Daha vahimi son olmaması…
Çünkü kontrolü kendinde sanarak başkalarının istediğini yapmak pek iyi sonuçlar doğurmaz.
En basit düşünen insan bile Orta Doğu bataklığını çok iyi bilir.
Tarihte birçok devlete mezar olmuştur.
Sorumluluğunu almak isteyen bedelini ödemelidir.
Biz de yıllardır bizden sorulur dediğimize göre bedelini ödüyoruz!
İnşallah sonuç istediğimiz gibi olur.
Allah ateş düşen yüreklere sabır versin.
Nasıl olsa şehit olup cennete gidiyor diye düşünenlere de akıl…
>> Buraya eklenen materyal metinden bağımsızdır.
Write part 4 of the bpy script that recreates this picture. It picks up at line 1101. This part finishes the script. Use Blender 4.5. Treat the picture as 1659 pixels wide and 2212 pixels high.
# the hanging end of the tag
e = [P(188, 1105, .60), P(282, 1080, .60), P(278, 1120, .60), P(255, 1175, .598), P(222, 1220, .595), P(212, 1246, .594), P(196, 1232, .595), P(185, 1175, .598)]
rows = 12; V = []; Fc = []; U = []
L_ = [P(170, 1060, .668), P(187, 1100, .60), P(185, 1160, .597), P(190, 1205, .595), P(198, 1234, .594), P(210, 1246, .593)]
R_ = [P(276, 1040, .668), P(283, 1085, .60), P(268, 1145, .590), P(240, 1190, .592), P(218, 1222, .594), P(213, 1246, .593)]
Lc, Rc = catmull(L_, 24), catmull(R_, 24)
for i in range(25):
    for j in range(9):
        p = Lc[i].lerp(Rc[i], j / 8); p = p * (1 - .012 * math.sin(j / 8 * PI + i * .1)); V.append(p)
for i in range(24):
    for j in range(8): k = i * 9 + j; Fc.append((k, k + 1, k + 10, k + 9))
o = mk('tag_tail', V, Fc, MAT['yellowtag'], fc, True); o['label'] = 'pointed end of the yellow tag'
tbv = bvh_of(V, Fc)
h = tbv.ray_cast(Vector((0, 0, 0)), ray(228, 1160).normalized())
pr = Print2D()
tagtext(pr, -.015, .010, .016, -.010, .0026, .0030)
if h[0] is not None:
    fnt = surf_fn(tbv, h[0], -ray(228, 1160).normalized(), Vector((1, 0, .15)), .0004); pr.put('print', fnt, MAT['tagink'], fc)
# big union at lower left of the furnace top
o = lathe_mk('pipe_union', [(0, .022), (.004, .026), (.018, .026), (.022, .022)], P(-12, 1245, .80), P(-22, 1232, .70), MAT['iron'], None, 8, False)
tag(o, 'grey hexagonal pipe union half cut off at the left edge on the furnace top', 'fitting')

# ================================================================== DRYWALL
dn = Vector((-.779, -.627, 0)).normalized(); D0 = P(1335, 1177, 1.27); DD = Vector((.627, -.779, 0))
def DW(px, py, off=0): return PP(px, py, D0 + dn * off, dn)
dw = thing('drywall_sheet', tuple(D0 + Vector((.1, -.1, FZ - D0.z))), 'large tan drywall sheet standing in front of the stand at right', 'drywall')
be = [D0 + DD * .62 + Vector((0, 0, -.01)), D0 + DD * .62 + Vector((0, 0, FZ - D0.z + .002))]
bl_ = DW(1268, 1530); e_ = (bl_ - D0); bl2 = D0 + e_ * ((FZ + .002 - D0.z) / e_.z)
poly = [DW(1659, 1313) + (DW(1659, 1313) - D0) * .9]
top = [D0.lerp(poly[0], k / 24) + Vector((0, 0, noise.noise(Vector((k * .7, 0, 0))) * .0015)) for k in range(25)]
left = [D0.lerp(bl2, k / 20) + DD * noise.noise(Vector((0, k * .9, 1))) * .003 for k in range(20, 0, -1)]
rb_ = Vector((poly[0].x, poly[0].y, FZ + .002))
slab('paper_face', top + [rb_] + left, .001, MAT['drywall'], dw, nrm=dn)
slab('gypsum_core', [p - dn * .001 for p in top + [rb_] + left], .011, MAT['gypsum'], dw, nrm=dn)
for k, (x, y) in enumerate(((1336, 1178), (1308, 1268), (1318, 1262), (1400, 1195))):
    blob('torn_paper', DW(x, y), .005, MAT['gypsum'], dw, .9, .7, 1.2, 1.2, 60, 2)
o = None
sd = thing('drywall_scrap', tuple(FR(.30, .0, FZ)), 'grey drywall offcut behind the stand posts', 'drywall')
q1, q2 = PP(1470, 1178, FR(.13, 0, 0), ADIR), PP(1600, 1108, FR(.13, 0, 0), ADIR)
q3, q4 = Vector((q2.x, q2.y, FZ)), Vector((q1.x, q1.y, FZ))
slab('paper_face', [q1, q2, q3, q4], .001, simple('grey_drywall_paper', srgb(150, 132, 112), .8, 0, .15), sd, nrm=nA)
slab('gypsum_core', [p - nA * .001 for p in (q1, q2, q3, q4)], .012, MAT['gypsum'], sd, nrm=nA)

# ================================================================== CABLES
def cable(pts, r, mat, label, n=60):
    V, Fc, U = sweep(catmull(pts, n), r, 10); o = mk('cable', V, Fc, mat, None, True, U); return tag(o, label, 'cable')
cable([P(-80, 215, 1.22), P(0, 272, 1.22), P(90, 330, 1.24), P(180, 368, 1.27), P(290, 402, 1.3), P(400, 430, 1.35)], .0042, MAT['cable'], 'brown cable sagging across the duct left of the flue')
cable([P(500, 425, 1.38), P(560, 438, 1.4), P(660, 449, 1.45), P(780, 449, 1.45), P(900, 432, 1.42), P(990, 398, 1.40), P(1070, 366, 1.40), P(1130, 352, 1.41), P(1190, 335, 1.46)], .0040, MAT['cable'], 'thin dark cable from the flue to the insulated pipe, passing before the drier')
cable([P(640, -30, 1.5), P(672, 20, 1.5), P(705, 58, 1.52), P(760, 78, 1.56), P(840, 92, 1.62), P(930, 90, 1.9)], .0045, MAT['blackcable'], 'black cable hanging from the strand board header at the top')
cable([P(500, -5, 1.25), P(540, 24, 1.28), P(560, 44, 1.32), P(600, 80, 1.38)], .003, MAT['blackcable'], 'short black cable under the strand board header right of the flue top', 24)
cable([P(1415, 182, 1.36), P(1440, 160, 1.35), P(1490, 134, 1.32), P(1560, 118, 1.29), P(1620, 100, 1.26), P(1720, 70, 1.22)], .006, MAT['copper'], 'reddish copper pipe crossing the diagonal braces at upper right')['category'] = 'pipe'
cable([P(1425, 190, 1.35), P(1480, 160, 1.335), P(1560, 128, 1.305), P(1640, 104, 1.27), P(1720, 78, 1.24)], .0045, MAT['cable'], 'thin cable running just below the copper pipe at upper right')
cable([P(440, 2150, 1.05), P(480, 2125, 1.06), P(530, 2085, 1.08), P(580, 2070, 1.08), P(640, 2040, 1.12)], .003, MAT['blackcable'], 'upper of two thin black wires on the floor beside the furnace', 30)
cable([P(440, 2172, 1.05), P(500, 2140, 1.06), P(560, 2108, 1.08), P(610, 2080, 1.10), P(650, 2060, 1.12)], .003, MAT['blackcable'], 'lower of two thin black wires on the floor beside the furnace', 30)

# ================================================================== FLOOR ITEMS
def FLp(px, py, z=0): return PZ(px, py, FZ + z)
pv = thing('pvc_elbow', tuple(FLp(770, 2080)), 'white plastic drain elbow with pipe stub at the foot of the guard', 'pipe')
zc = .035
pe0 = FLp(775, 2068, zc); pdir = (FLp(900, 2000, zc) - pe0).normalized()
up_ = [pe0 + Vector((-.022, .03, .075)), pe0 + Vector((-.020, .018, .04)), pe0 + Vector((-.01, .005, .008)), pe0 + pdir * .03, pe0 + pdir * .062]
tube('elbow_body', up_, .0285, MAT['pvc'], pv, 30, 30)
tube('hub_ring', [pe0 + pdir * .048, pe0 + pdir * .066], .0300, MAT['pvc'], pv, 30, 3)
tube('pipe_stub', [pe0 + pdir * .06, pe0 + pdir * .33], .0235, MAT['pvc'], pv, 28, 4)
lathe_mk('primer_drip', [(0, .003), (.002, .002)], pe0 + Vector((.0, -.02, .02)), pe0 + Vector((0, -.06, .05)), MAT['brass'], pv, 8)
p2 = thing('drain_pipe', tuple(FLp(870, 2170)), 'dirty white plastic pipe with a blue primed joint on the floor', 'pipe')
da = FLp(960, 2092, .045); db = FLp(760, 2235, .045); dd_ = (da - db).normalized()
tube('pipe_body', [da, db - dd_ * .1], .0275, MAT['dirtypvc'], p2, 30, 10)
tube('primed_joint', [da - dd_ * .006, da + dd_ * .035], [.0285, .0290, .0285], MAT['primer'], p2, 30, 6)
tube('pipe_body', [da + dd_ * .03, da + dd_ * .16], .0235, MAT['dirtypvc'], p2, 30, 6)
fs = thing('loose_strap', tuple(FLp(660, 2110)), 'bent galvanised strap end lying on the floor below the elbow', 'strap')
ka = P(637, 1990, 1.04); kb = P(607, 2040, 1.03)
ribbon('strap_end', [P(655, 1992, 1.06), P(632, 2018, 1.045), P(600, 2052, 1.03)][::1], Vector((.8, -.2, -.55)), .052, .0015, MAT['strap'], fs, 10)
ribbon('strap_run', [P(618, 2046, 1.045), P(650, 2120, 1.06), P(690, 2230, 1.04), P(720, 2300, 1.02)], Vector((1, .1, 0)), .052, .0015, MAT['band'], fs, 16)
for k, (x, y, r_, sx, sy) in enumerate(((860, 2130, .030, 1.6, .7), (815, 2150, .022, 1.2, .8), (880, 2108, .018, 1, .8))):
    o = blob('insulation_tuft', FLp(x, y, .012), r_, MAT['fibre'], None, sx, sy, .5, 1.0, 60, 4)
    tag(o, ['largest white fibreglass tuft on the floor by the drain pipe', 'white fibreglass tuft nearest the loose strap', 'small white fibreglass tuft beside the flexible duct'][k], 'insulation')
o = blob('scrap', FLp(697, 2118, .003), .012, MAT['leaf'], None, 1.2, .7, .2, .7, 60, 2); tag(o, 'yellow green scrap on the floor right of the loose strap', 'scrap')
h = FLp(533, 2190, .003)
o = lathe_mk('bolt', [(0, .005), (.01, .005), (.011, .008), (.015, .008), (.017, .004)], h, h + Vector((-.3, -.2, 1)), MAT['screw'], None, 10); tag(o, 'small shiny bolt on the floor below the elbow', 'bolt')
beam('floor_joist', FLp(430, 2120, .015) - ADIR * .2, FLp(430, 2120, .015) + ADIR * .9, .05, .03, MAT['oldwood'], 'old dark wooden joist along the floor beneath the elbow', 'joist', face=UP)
Şehitlik elbette çok değerli bir mertebe ama keşke bu kadar kolay olsaydı.
Kesinlikle şehit olmadıklarını iddia etmiyorum ama şehitliğin bir takım şartları olduğunu inandığı kitabı birazcık okuyanlar bilir.
Okumayanlara da ne anlatırsan gideri var…
Diyeceğim o ki:
Biraz güçlü olan hiçbir devlet diğerinden farklı değil.
Hep bir yerlere silahla barış getirmeye gidiyor.
Korkarım biz de onlardan biri oluyoruz?
ama en fazla zararı yine biz görerek!
bu işte bir yanlışlık var gibi geliyor bana.
İnşallah yanılırım.
Ama muhalifleri destekleyerek mültecilere kucak açmaktan, sınır ötesi operasyonlara mültecilere Avrupa kapılarını açmaya geldik…
Hangi sorun çözüldü?
Hepsi artarak devam ediyor.
Tabi bunların hepsi biz istediğimiz için oldu!
Yoksa Amerika’nın bizi Suriye’ye sokmak, Rusya’yla aramızı bozmak, Esad’la somut bir savaşa sokmak, Orta Doğu bataklığını kurutmamak için kan dökülmesini sağlamak gibi bir niyeti yoktu!
Merak etmeyin, her şey kontrolümüz altında!